Mr Morgan said he was proud to be linked to an important part of Deakin’s history.

“It is critical that our public institutions do their utmost to provide an inclusive and safe environment for the communities they serve,” Mr Morgan said.

“This is what Deakin is known for and I hope this pedestrian link provides a great comfort to the University community. I couldn’t think of a better way to be recognised.”

Minister Wynne said the Victorian Government intervened and gave planning approvals because the pedestrian link was crucial for accessibility and safety.

“This was a project far too important to be held up at the planning stage. This is ultimately all about the accessibility of all people on campus and the safety of everybody,” Mr Wynne said.

“This is a great advancement for one of Melbourne’s flagship universities. For too long, people living with a disability, the elderly or people with prams have been without a suitable crossing over the Gardiners Creek Reserve.”

A link of architectural significance

Architect Rob Watson said he had a simple goal in mind when designing the pedestrian crossing – make it the most elegant structure possible.

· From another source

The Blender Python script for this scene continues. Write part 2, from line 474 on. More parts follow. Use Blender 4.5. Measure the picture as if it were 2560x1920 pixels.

“We needed something that was fit for purpose, ultimately providing a safe link over the Gardiners Creek Reserve that runs down the middle of the university campus,” Mr Watson said.

“I really wanted to make the ordinary, extraordinary. To take a utilitarian structural system and reconstitute it in a considered and highly detailed manner.

“There’s no redundancy in the design. Meaning that every element is there for a purpose either structural or for amenity; nothing has been added for embellishment.”

The link is constructed from steel fabricated in Victoria, protected by a natural layer of rust that will deepen as it ages.

“Steel was the lightest and most efficient way of doing the spans, and we have the perfect temperate climate for these kind of steel structures,” Mr Watson said.

“We had to look at a 100 year-plus lifespan for the crossing and this structure will weather well without the need for major cleaning or re-painting works that would have impacted on the public land it covers.”

Accessibility and safety for the whole Deakin community

Importantly, Morgan’s Walk ensures the link between both sides of campus are disability compliant.

President of the Deakin University Student Association Dana Harding said the student body were pleased to see the opening of the crossing.

“The link now provides Deakin students with a better level of accessibility, connectedness and safety on campus,” Ms Harding said.

“Before the link, students studying between campuses were crossing at Gardiners Creek, where there is poor lighting, unsafe ground and no disability access.

“Deakin students have been long awaiting the creation of the bridge. The link provides students a new level of freedom and ease of movement between the two sides of campus, in addition to fostering a stronger sense of community at Deakin.”